FRC batteries store about 1MJ of energy, and it takes about 1MJ of energy to get a 100 gram object to escape velocity, so one battery has enough energy to get about 1 fuel beyond earth’s orbit.
18 Ah @ 12V = 12*18 Watt-hours * 60 min/hr * 60 s/min = 777600 Watt-s or Joules. Escape velocity is 11186 m/s. So 777600 = 1/2 * m * (11186)^2 = 12.4g. Balls weigh 70g, so you’d need 6 batteries charging your ball launching system to reach escape velocity. Not counting drag, etc. A properly designed charging system could probably send a penny into solar orbit, though.
EDIT: Wikipedia also tells me delta-v to Low Earth Orbit is 9.4km/s, so getting into orbit isn’t any easier. Not to mention you need an onboard motor for a circularization burn. Unless you’re using ground based lasers ablating your fuel as a “motor”.
When I started mentoring, we were a shoot for the stars team. Our ambition far outstripped our experience, our fabrication resources, and sometimes our budget. It led to frustration, burnout, and anger.
Now we go for what is reasonable and achievable for us, and we try to move that bar up a bit each year. That doesn’t mean that we don’t take on anything challenging during build season, but we try to make sure that we have a fallback position if new challenges don’t work out, and that we’re not taking on so many challenges we end up overwhelmed. We’re trying new things, but keeping some things (like our chassis) simple. We still make mistakes, but now mistakes are setbacks that lead to a late night or two instead of soul-crushing, season-ending disasters.
Students still try new things, they’re still inspired, and we’re probably going to aim for a crazy shooter for our off-season competitions, since that’s one of the skills we want to start building.
There are some teams that scale back on their goals and ambitions due to prior results, and perceived ‘failures’, yet they have no idea why they had ‘failures’. Automatically scaling back is limiting, especially with teams that have resources, funding and student personnel.
Wasn’t there someone who said ‘you learn more from your failures than you do your successes’???
The FIRST program provides opportunities for learning on a whole host of levels… Its more than just robots…
According to JVN’s Spreadsheet, if we can get the load on the motors down to 0.04 lbs of resistance using some space-age materials on the wheel it is theoretically possible to power a ball to terminal velocity using just 8 775PROs and a wheel that is 30’ in diameter.
So 6 batteries it is!

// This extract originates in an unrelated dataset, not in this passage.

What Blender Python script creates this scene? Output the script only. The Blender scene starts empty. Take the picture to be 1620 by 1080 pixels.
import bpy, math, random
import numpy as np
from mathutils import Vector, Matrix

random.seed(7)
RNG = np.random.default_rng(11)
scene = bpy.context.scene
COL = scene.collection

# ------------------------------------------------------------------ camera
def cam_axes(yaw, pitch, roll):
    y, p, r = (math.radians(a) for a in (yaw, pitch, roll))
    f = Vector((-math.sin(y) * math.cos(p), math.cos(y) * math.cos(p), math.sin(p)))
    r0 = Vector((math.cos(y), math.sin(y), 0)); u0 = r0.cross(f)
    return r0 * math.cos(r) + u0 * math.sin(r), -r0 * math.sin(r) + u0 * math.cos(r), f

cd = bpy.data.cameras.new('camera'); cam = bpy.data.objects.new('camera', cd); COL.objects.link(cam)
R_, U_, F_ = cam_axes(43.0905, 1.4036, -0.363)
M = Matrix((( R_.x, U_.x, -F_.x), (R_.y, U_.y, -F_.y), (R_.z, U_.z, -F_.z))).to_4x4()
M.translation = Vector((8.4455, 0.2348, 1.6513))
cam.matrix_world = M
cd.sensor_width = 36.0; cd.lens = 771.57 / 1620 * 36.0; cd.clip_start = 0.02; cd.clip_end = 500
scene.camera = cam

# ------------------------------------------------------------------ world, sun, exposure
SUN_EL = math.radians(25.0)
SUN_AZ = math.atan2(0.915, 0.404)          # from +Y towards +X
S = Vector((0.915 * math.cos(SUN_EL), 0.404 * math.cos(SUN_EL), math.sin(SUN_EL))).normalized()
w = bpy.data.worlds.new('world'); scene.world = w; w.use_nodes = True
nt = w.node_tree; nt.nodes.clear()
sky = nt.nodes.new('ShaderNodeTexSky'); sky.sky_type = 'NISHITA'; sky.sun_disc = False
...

If we stick a bank of capacitors in there, maybe that will prevent RoboRIO brownout?
As a mentor and professional innovator, I say there has to be a combination of both. It’s all about risk vs. reward, innovation vs. stagnation, and being able to measure or recognize your base (which changes every year with team demographics). So:
Establish your base as quickly as possible…build on what you know and at least don’t start with re-inventing the wheel. This should establish the worst you will do this season.
Aim higher. Growth requires struggle. BUT, make sure your aim is scalable meaning it can fall back to your base or go even higher. Your aim is the best you will do.
Allow yourself to grow during competition season.
If you are lucky enough to have a year-round program…keep going as if you are still competing after champs, finishing all those things you wanted to do at the beginning of the season, or new things you witnessed during the season.